After the TCP handshake, the MySQL protocol handshake exchanges capabilities and authentication data, and then the client sends SQL queries while the server returns result sets. In real applications, connection pools keep sessions open for performance, so database exposure is often long lived and predictable, which helps defenders baseline normal behavior.

Security wise, 3306 should rarely be reachable from end user networks or the internet. If it is exposed, attackers can brute force accounts, exploit vulnerable server versions, or abuse overly privileged application credentials to exfiltrate data.

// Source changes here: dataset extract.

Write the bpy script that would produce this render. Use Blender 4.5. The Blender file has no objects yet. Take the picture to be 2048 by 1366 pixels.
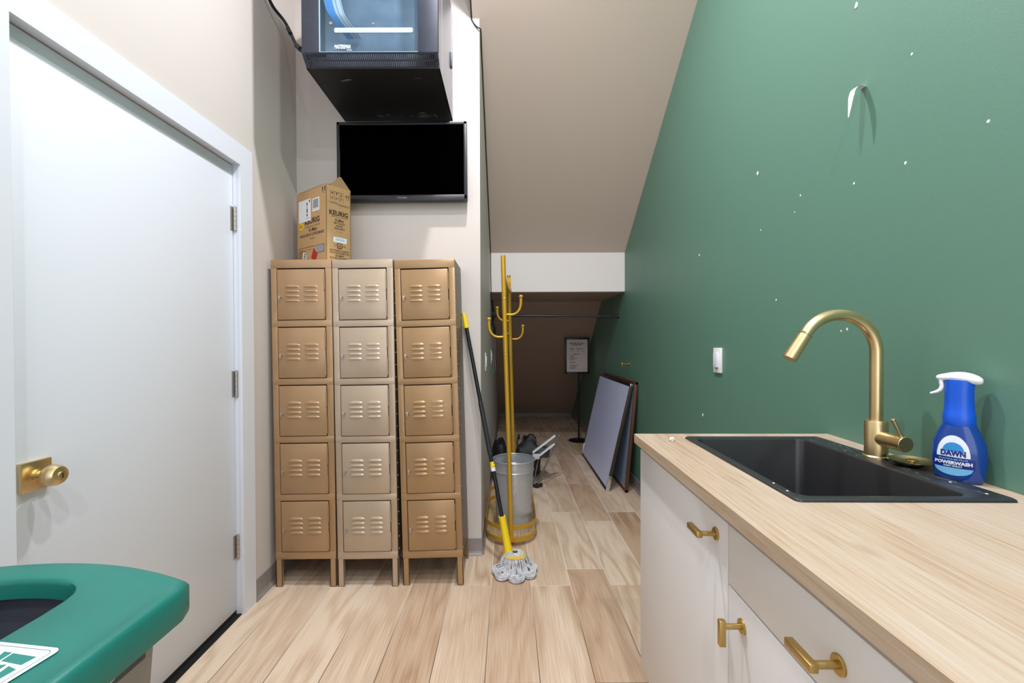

How it works in broad strokes

  1. Client opens a connection and negotiates the MySQL handshake, including capability flags.
  2. Client authenticates and then sends queries and receives results over the session.
  3. Applications often use connection pools, so one compromised app node can access the data layer continuously.

Concrete example

A web app connects to MySQL on 3306 from an app subnet. If a developer laptop can also reach 3306, credential theft on that laptop can lead directly to database access.

Why it matters

Database services are critical assets. Exposed MySQL ports invite brute force and exploit attempts. Even inside a network, broad access to 3306 increases the impact of a compromised host, so segmentation and least privilege matter.

Security angle

  • Restrict access to application subnets and require strong authentication and least privilege users.
  • Enable TLS for client connections where appropriate and patch the server regularly.
  • Monitor for unusual logins, long running queries, and data dump patterns.

Common pitfalls

  • Allowing remote root access or using shared admin accounts.
  • Exposing 3306 to the internet or to user VLANs.
  • Skipping TLS on database connections when traversing untrusted networks or shared infrastructure.